Records with scene code
++++++

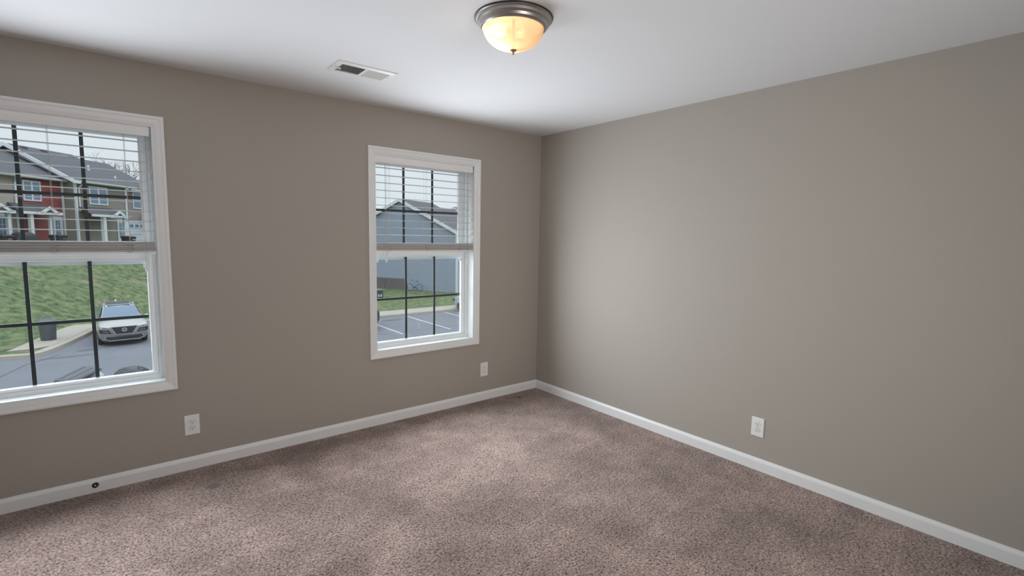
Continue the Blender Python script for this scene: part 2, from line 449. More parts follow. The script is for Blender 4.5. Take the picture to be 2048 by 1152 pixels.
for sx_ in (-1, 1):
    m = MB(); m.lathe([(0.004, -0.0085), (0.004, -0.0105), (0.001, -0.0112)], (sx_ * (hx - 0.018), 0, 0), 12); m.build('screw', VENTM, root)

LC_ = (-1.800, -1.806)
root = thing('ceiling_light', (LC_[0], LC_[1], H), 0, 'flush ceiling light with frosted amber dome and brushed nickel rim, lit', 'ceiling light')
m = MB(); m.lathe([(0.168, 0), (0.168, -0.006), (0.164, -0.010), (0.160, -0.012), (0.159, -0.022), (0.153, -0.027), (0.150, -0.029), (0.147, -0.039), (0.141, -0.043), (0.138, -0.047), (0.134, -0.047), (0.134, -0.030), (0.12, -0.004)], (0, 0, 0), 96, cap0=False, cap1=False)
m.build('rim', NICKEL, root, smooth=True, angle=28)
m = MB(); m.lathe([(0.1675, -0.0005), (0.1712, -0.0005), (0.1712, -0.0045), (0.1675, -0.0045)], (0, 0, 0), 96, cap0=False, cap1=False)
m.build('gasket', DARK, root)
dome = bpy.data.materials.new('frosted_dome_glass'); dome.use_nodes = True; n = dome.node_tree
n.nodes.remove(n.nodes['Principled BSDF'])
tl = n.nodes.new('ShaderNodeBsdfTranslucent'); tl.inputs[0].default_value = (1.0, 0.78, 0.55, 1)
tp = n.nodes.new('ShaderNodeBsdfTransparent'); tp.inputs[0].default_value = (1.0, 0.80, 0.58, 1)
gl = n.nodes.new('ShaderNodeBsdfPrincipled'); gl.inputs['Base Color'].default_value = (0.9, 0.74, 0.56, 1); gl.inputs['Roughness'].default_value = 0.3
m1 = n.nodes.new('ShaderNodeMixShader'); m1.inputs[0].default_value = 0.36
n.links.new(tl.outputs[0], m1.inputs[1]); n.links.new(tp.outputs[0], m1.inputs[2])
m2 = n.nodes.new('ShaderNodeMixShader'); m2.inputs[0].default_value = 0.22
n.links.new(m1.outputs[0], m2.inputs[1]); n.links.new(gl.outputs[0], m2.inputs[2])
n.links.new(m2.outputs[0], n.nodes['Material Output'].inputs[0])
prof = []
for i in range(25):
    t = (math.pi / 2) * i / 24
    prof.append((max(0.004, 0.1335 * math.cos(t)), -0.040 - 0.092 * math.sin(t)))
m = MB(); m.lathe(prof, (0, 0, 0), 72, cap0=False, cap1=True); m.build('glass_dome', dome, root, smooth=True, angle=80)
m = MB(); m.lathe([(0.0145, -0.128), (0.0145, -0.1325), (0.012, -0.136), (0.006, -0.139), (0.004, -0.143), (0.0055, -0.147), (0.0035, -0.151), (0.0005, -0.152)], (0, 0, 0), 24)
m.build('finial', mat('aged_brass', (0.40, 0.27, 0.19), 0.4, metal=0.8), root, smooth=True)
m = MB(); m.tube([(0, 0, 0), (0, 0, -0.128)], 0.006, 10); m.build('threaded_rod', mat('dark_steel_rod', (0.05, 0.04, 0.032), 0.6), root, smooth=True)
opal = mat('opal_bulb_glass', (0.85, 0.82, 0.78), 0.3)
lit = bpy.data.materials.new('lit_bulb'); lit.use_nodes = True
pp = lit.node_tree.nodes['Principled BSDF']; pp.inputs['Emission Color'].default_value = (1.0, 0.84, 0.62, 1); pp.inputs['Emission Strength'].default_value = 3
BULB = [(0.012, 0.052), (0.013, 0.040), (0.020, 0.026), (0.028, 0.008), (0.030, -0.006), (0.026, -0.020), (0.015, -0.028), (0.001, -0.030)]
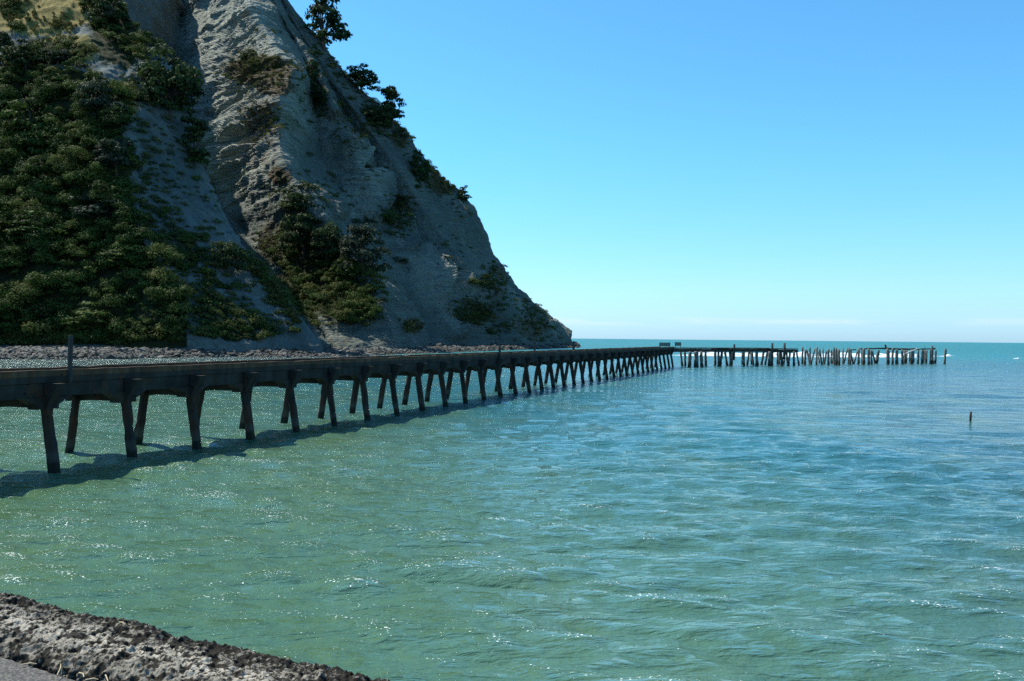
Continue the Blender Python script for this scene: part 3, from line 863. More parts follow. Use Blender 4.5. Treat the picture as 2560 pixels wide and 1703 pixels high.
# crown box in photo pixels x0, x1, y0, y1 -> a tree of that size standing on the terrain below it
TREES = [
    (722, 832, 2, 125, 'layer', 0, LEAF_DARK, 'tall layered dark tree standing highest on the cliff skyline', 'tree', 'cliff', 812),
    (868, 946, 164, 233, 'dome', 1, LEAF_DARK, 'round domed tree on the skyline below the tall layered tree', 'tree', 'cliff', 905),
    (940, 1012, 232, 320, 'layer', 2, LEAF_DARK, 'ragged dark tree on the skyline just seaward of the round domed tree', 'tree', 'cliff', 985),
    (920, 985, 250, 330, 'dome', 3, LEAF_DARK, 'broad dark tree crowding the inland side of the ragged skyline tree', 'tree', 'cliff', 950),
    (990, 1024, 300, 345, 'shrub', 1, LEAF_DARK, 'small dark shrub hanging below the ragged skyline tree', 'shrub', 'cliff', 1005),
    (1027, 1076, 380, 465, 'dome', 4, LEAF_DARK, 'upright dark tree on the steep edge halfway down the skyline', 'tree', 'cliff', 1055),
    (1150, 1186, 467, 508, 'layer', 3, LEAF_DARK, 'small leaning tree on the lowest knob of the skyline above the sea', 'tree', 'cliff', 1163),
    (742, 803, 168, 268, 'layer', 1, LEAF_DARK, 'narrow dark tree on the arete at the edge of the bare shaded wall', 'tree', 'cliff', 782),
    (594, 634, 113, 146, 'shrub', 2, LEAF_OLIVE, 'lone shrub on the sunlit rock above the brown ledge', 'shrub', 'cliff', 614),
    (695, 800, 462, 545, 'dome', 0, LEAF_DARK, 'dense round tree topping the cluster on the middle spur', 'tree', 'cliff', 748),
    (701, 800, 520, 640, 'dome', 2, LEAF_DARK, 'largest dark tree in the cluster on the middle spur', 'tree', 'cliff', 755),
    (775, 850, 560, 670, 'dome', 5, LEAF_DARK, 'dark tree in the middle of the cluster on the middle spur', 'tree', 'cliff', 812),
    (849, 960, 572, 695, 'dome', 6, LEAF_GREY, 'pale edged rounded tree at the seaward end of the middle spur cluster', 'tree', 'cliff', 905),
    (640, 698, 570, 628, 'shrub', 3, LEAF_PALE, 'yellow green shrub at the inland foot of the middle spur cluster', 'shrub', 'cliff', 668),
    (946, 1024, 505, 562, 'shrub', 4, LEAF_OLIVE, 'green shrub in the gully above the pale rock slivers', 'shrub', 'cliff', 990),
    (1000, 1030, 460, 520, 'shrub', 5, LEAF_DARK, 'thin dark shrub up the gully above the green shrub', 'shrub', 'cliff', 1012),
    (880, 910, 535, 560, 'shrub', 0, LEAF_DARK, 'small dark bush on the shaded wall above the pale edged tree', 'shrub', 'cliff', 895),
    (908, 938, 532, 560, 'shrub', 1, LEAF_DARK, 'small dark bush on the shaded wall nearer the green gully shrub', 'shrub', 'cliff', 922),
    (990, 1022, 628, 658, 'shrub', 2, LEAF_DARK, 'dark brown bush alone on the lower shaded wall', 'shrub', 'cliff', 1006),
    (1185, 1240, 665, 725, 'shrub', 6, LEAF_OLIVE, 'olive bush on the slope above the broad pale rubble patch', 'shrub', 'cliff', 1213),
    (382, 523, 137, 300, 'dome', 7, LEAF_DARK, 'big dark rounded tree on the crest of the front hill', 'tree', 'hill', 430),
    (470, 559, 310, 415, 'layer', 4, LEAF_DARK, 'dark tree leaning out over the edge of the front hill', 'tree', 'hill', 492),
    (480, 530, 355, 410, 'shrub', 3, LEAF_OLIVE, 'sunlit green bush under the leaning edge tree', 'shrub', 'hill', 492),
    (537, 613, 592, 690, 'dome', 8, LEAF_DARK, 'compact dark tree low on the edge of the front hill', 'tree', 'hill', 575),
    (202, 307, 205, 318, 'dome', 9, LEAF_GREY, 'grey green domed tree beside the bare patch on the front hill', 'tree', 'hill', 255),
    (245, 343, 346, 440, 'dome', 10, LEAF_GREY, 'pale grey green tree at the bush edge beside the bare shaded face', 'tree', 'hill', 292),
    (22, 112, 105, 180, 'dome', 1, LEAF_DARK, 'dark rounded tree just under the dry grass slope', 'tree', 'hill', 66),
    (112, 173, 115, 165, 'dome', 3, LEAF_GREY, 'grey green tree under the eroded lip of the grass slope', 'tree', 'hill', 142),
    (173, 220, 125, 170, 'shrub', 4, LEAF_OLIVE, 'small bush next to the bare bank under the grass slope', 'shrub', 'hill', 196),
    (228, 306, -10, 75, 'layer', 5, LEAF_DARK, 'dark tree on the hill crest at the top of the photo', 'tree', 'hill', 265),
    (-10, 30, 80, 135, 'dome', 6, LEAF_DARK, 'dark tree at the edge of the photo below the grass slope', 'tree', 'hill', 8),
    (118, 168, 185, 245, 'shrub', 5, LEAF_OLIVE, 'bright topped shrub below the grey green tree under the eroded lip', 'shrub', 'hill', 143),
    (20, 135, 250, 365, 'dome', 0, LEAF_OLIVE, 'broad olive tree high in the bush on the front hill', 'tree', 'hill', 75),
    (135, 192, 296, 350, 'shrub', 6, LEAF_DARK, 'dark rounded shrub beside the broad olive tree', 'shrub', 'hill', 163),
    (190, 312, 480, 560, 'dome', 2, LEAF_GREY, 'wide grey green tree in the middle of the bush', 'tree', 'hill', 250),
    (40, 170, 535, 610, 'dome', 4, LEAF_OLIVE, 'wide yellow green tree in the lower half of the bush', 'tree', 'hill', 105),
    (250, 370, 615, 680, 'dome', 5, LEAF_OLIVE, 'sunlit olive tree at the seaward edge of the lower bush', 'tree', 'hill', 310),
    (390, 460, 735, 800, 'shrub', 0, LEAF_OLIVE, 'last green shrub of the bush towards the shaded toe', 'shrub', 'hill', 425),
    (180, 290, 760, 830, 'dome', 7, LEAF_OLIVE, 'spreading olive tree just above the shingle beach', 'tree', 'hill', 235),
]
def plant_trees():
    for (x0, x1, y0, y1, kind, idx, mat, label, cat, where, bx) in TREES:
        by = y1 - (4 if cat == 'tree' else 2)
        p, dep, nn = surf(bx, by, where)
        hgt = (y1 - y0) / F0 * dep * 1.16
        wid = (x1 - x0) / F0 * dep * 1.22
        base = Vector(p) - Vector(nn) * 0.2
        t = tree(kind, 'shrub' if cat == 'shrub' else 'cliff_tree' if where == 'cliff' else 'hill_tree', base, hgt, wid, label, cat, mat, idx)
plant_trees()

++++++

▶ **JOB**:
Go through the listing above and pull out each line containing the word "More".

▶ **WRITTEN RESPONSE**:
Continue the Blender Python script for this scene: part 2, from line 449. More parts follow. The script is for Blender 4.5. Take the picture to be 2048 by 1152 pixels.
Continue the Blender Python script for this scene: part 3, from line 863. More parts follow. Use Blender 4.5. Treat the picture as 2560 pixels wide and 1703 pixels high.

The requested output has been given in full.